Three implementations are provided:

• Pseudo code,
• A basic implemenation of the pseudo code,
• An enhanced implementation, and
• A pointer-based implementation.

When compiled with the -O2 option, the basic implementation sorts an array of size 200 million in 16-17 seconds, the enhanced array-based implementation sorts the same list in 12-13 seconds, and the pointer-based implementation sorts the list in 8-9 seconds.

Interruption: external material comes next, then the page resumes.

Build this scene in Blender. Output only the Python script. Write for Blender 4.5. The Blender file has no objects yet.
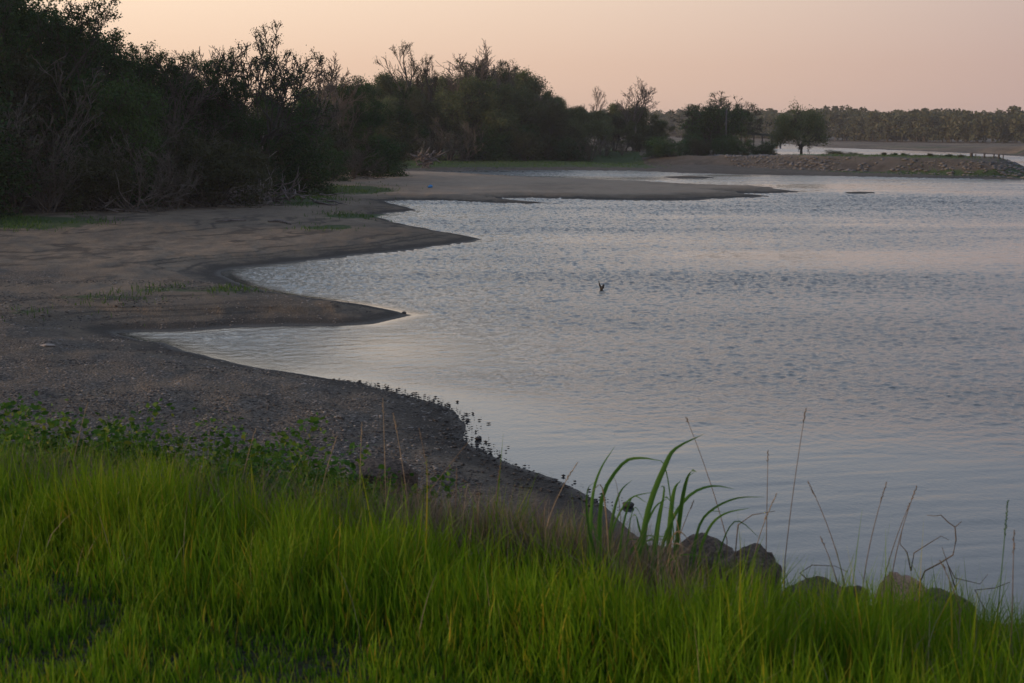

For now, see the source directory.

Pseudo Code

	To radix sort a list of integers:
	For each bit, starting with the least-significant bit:
		Enqueue all 0s in one queue and all 1s in another.
		Dequeue all the 0s and all the 1s back into the array.

Basic Implementation

template <typename Type>
void radix_sort( Type *const array, int const n, int const bits ) {
	Type queue_0[n];
	Type queue_1[n];

	for ( int i = 0, mask = 1; i < bits; ++i, mask <<= 1 ) {
		int tail_0 = 0;
		int tail_1 = 0;

		for ( int i = 0; i < n; ++i ) {
			if ( (array[i] & mask) == 0 ) {
				queue_0[tail_0] = array[i];
				++tail_0;
			} else {
				queue_1[tail_1] = array[i];
				++tail_1;
			}
		}

		int i = 0;

		for ( int j = 0; j < tail_0; ++i, ++j ) {
			array[i] = queue_0[j];
		}

		for ( int j = 0; j < tail_1; ++i, ++j ) {
			array[i] = queue_1[j];
		}
	}
}

Implementation on Arrays

This implementation:

• Creates a temporary array,
• Uses the temporary array to enqueue the entries from either side,
• Then alternates between using the array and the temporary array for such queues.

It does not dequeue the elements: for the next iteration, it walks forward in the currently enqueued array to the zero-count, and then walks back from the end to that same point.

Implementation using Pointers

The enhanced implementation using pointers does away with the unnecessary use of indices of the array-based version. This reduces the run time by almost 40 percent over the array-based implementation.